3.     Is your business model stable and ready for public scrutiny?  Admittedly, there companies (ex. Twitter) where even 12 months post-IPO the model remains an enigma. We grant that if your business has north of 200m active users, investors may cut you some slack.  However, for most, a more stable model correlates to a larger crowd of investors rallying around your IPO’s order book.   Are you hoping to migrate to a subscription model? Do you see significant price changes or regulatory updates on the near term horizon? Launch that new model or absorb the changes before you step on the IPO court.  In the eyes of investors, a foot-fault of your own making or because someone else moved the lines in a way you could have predicted, will cripple your stock’s performance and likely your personal reputation for a very long time.

4.     Are you ready for an intense audit?  There isn’t even a close second. The reason most companies on the IPO trail get thrown off course is because their audits aren’t ready on schedule. Audits won’t be rushed. The drill down scrutiny on every last decimal point is much more intense when your auditors know you’re preparing for an IPO.  We recently ran into IPO/ technical-accounting expert Barrett Daniels, Managing Partner of Nextstep Advisory.  He put it this way:

The reason an IPO audit takes longer than a typical private company audit is the dramatic increase in the risk profile. I assure you the audit partners want the audit to go quickly but they are, and rightfully so, going to take extra precautions to ensure the work is performed to endure the utmost scrutiny from the company, bankers, and ultimately the SEC.  The size of your audit team and number of questions will often triple during this process making for a robust and challenging process. 

5.     Is your company really strong enough to support the valuation you expect?  For this point, we will excuse readers at health-science companies, but for those selling products and services, not hopes and cures, size matters.   

a.     IPOs are expensive.  Bankers, lawyers, accountants, infrastructure and other service fees add up.  While most costs tied directly to the process are “one time”, other expenses including filings, higher legal and accounting bills and investor relations costs will be an on-going reality.  If the business isn’t able to comfortably absorb those charges, it isn’t ready to be public.

b.     Management teams tend to be optimistic. Bankers, reflecting experience, tend to be conservative.  Your finance team may produce a model projecting revenues over the next two years of $X and $Y. By the time bankers have helped you “refine” them, your forecasts (for the sell side analysts) will likely be closer $.7X and $.8Y. Expect similar treatment (opposite direction) for your expense projections.   It is those banker-adjusted numbers from which your initial valuation range will be determined.  Do the exercise in-house to be sure the projected valuation, based off a hacked-up model, will be acceptable before hiring banks and kicking off a process.  The more directly you face the conservative forecast reality, the better prepared you will be for the go/no go decision.
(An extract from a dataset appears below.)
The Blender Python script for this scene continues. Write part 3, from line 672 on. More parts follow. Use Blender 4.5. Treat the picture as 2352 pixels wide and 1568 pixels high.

Companies need not score a perfect 5 to launch, but assessing answers to the hard questions upfront can profoundly improve the timing and reduce the costs of the IPO process.   Done right, an IPO can be a smooth, dare we say fun, stepping-stone to success.  A solid public launch not only enhances the corporate treasury but also an entity’s reputation, brand awareness, flexibility, competitive position and quite possibly, the rate of growth. 
The key, to paraphrase Kenny Rogers’ hit from yesteryear, “The Gambler”, is this:


“If your going to play the game folks, you gotta learn to play it right.”